Al di là delle intenzioni, quello cooperativo è un “sistema” debole proprio in ciò che dovrebbe distinguerlo di più, cioè nella capacità di far agire in rete le organizzazioni indipendentemente dalle loro dimensioni e dal potere che esercitano. Si ha la sensazione che permanga una divisione profonda tra grandi e piccole cooperative, e questo costituisce un ostacolo non lieve sul percorso verso una maggiore rilevanza globale.

Un altro tema emerso, che mette in luce tensioni irrisolte, riguarda il rischio di affrontare la realtà mettendo davanti a tutto la promozione della propria identità, con il rischio di trincerarsi in una sottocultura minoritaria. Scelta comprensibile – in quanto rassicurante e funzionale alla ricerca di un baricentro nella moltitudine delle esperienze in cui la cooperazione a livello mondiale si è tradotta – ma poco lungimirante, poiché privilegia la ripetizione rispetto all’esplorazione del nuovo. Questo interrogarsi ripetutamente e lungamente sull’identità cooperativa è anomalo perché rivela la necessità di continue conferme. E va di pari passo con l’enfasi sul quadro giuridico, che ricorre costantemente in tutte le conversazioni. Definire l’identità, normarla e promuoverla ritornano sempre come tema prioritario. Spesso prevalendo su altre considerazioni che dovrebbero invece rilevare di più ai fini della vita della cooperazione, specie sul lato dell’analisi dei bisogni sociali e della individuazione di soluzioni basate sull’agire economico.
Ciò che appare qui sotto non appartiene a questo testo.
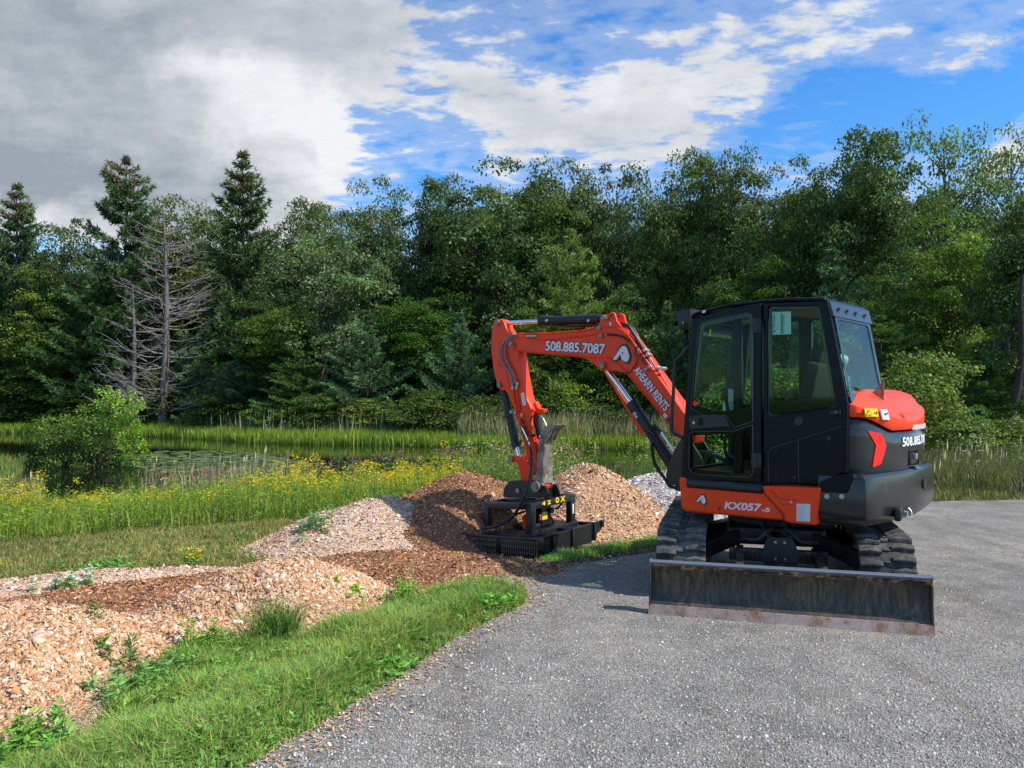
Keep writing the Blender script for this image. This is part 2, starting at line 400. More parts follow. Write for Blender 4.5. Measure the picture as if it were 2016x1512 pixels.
def np_mesh(name, verts, faces_list, cols=None, mat=None, parent=None, smooth=False):
    """faces_list: list of int arrays (n,k); cols: (nfaces,3)"""
    me = bpy.data.meshes.new(name)
    verts = np.asarray(verts, dtype=np.float32)
    loops = np.concatenate([f.ravel() for f in faces_list]).astype(np.int32)
    tot = np.concatenate([np.full(len(f), f.shape[1], dtype=np.int32) for f in faces_list])
    start = np.concatenate([[0], np.cumsum(tot)[:-1]]).astype(np.int32)
    me.vertices.add(len(verts)); me.vertices.foreach_set('co', verts.ravel())
    me.loops.add(len(loops)); me.loops.foreach_set('vertex_index', loops)
    me.polygons.add(len(tot)); me.polygons.foreach_set('loop_start', start); me.polygons.foreach_set('loop_total', tot)
    if smooth: me.polygons.foreach_set('use_smooth', np.ones(len(tot), dtype=bool))
    me.update(calc_edges=True)
    if cols is not None:
        at = me.attributes.new('Col', 'FLOAT_COLOR', 'FACE')
        c = np.ones((len(tot), 4), dtype=np.float32); c[:, :3] = cols; at.data.foreach_set('color', c.ravel())
    if name is None: return me
    return link(name, me, parent, (mat,) if mat else ())
def unit(v): return v/np.maximum(np.linalg.norm(v, axis=-1, keepdims=True), 1e-9)
def vnoise(x, y, s, seed=0):
    """smooth value noise on numpy arrays, -1..1"""
    x = np.asarray(x, float)*s; y = np.asarray(y, float)*s
    xi = np.floor(x).astype(np.int64); yi = np.floor(y).astype(np.int64); fx = x-xi; fy = y-yi
    fx = fx*fx*(3-2*fx); fy = fy*fy*(3-2*fy)
    def hsh(a, b):
        n = (a*374761393+b*668265263+seed*1442695) & 0x7fffffff
        n = ((n ^ (n >> 13))*1274126177) & 0x7fffffff
        return ((n ^ (n >> 16)) & 0xffff)/32767.5-1
    return (hsh(xi, yi)*(1-fx)+hsh(xi+1, yi)*fx)*(1-fy)+(hsh(xi, yi+1)*(1-fx)+hsh(xi+1, yi+1)*fx)*fy
def fbm(x, y, s, o=4, seed=0):
    r = 0; a = 1; tt = 0
    for k in range(o): r = r+a*vnoise(x, y, s*2**k, seed+k); tt += a; a *= .5
    return r/tt
def sstep(a, b, x):
    t = np.clip((x-a)/(b-a), 0, 1); return t*t*(3-2*t)
# ================================================================ EXCAVATOR
ex = empty('excavator', (CX, CY, 0))
tag(ex, 'orange and black tracked mini excavator with a glazed cab parked on the gravel road', 'excavator')
TU = Matrix.Rotation(AU, 4, 'Z')
AT = math.atan2(-.96, -.281); TT = Matrix.Rotation(AT, 4, 'Z')
C1 = lambda x, y: (1250+.30754*x, 560+.30754*y)
C2 = lambda x, y: (1250+.30754*x, 900+.30754*y)
C3 = lambda x, y: (880+.2381*x, 580+.2381*y)
C4 = lambda x, y: (880+.2381*x, 800+.2381*y)
C6 = lambda x, y: (1600+.13228*x, 760+.13228*y)
def SP(pts, b, cf=None):
    return [side(*(cf(*p) if cf else p), b) for p in pts]
BL = .93; BR = -.02           # cab sides
# ---- cab body: pillars, lower rear side panel, far side, floor
cab = Part(TU)
rearpl = SP([(1503, 597), (1622, 592), (1634, 631), (1650, 732), (1662, 788), (1664, 809), (1661, 930), (1640, 938), (1617, 949), (1503, 953)], BL)
winR = rounded(SP([(1511.5, 603), (1612.5, 602), (1630, 700), (1646.5, 801), (1517, 820), (1510, 812)], BL), [.03, .03, .02, .03, .02, .015])
cab.splate(rearpl, BL-.02, .05, [winR], .006)
farpl = SP([(1365, 628), (1434, 607), (1503, 597), (1622, 592), (1634, 631), (1650, 732), (1662, 788), (1664, 809), (1661, 930), (1617, 949), (1344, 943)], BL)
h1 = rounded(SP([(1383, 643), (1484, 616), (1488, 616), (1488, 798), (1372, 798)], BL), .03)
h2 = rounded(SP([(1514, 614), (1612, 612), (1640, 795), (1514, 806)], BL), .03)
h3 = rounded(SP([(1368, 850), (1440, 850), (1440, 920), (1368, 920)], BL), .03)
cab.splate(farpl, BR+.02, .05, [h1, h2, h3], .006)
def edge_plate(pA, pB, wid, hole_in, t=.05, off=0, mi=0, part=None, b0=BL, b1=BR, hole=True, hz=None):
    """plate spanning the cab width between two (a,z) points of the side outline"""
    A = Vector((pA[0], 0, pA[1])); B = Vector((pB[0], 0, pB[1])); ey = (B-A).normalized(); ex_ = Vector((0, 1, 0)); ez = ex_.cross(ey)
    Hh = (B-A).length; w = b0-b1
    Mx = Matrix(((ex_.x, ey.x, ez.x, A.x+ez.x*off), (ex_.y, ey.y, ez.y, b1), (ex_.z, ey.z, ez.z, A.z+ez.z*off), (0, 0, 0, 1)))
    hh = []
    if hole:
        l, r, bo, to = hole_in; hh = [rounded([(l, bo), (w-r, bo), (w-r, Hh-to), (l, Hh-to)], .05)]
    part.plate([(0, 0), (w, 0), (w, Hh), (0, Hh)], hh, t, .006, Mx, mi)
    return Mx, w, Hh
rt = side(1623, 590, BL); rb = side(1662, 795, BL)
edge_plate(rb, rt, .95, (.07, .06, .03, .13), part=cab)
ft = side(1366, 630, BL); fb = side(1344, 943, BL)
edge_plate(fb, ft, .95, (.06, .06, .10, .08), part=cab)
rlow = side(1661, 930, BL)
edge_plate(rlow, rb, .95, None, hole=False, part=cab)
cab.box(((fb[0]+rlow[0])/2, (BL+BR)/2, .99), (fb[0]-rlow[0]-.06, BL-BR-.06, .05))
cab.box((fb[0]-.52, BL-.028, 1.7), (.07, .05, 1.45))       # pillar behind the door hinges
cab_o = cab.build('cab', M['navy'], ex)
cab_o['label'] = 'black glazed cab with curved roof'
# seams and small fittings on the rear side panel
seam = Part(TU)
def line3(pts, b, r=.0028, part=seam, mi=0, out=.006):
    part.tube([(p[0], b+out, p[1]) for p in pts], r, 5, mi, smooth=0)
line3(SP([(1513.5, 952), (1513, 889), (1519, 882), (1658, 839)], BL), BL)
line3(SP([(1573, 952), (1572, 866)], BL), BL)
line3(SP([(1500, 600), (1500.5, 953)], BL), BL)
seam.build('panel_seam', mat_simple('painted_seam_highlight', (.045, .05, .055), .3), cab_o)  # light grey colour stands in for the highlights along the seams
fit = Part(TU)
for u, v, rr in ((1633, 863, .022), (1529.5, 887, .010), (1530, 939, .010), (1565, 940, .014)):
    a, z = side(u, v, BL); fit.cyl((a, BL+.002, z), (a, BL+.014, z), rr, rr*.8, 14)
a, z = side(1573, 829, BL); fit.cyl((a, BL+.0, z), (a, BL+.012, z), .042, .036, 24)
a, z = side(1646, 812, BL); fit.box((a, BL+.012, z), (.085, .03, .03)); fit.cyl((a, BL+.02, z-.004), (a, BL+.045, z-.004), .018, .014, 12)
fit.build('latch', M['plastic'], cab_o)
g = Part(TU); gp_ = SP([(1513, 603.5), (1611.5, 602.5), (1628.5, 700), (1645, 799.5), (1518, 818), (1512, 811)], BL)
g.splate(rounded(gp_, .03), BL-.012, .006, bev=.001)
side_win = g.build('side_window', M['glass'], ex)
fr = Part(TU); inner = rounded(SP([(1517, 608), (1608, 607), (1622, 690), (1635, 775), (1632, 781), (1529, 789), (1520, 787), (1518, 781)], BL), .02)
fr.splate(rounded(gp_, .03), BL-.0175, .004, [inner], .001); fr.build('window_border', M['frit'], side_win)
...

Insomma, l’immagine emersa a Kigali è stata quella di un movimento impegnato soprattutto a definirsi. Trattando con minore urgenza il tema di come di far valere in concreto la propria specificità nel confronto con le sfide secolari. Indicativo di questo atteggiamento è stato l’ordine di presentazione dei quattro temi emersi dall’assemblea generale, che ha fatto seguito alla conferenza. Le linee strategiche, che tracciano le priorità di azione per il prossimo decennio, sono state presentate in questo ordine: promozione dell’identità cooperativa, crescita del movimento cooperativo, cooperazione tra cooperative e, infine, contributo allo sviluppo sostenibile. Una sintesi perfetta di come a Kigali si sia visto il profilo di una cooperazione rivolta soprattutto alla ricerca di sicurezze, riguardo alla propria identità e al riconoscimento pubblico.

Ma se questo è stato il filo del discorso che ha impegnato il dibattito in plenaria, è anche vero che nelle conversazioni dei gruppi e nei lavori delle sessioni tematiche non è mancata la consapevolezza che la portata delle sfide da affrontare richiede un sovrappiù di creatività e di rigore cui non bastano le dichiarazioni di principio. Via via che le discussioni scendevano sul piano delle pratiche concrete tra i partecipanti emergeva la coscienza che serve a poco riaffermare i principi cooperativi se non si è in grado di affondare l’analisi nella carne viva degli strumenti e delle scelte operative. Entrando nel merito di ciò che funziona e ciò che non funziona. Confrontando scenari. Analizzando dati. Sottoponendo a critica le attività che si ripetono per inerzia e proponendo nuovi approcci il cui potenziale innovativo deve ancora essere sperimentato e valutato. In altre parole, rinunciando a qualche certezza per esplorare nuovi percorsi, più adatti alle sfide del momento. Questi sono i temi che, forse, avrebbero dovuto essere trattati anche sul palco principale. Magari con meno romanticismo alla Vandana Shiva e con più freddezza analitica alla Esther Duflo. Per riflettere più fedelmente la realtà di un movimento che nella realtà sa misurarsi tanto con le proprie potenzialità quanto con i propri limiti. Con l’impegno di chi vuole affrontarli e superarli.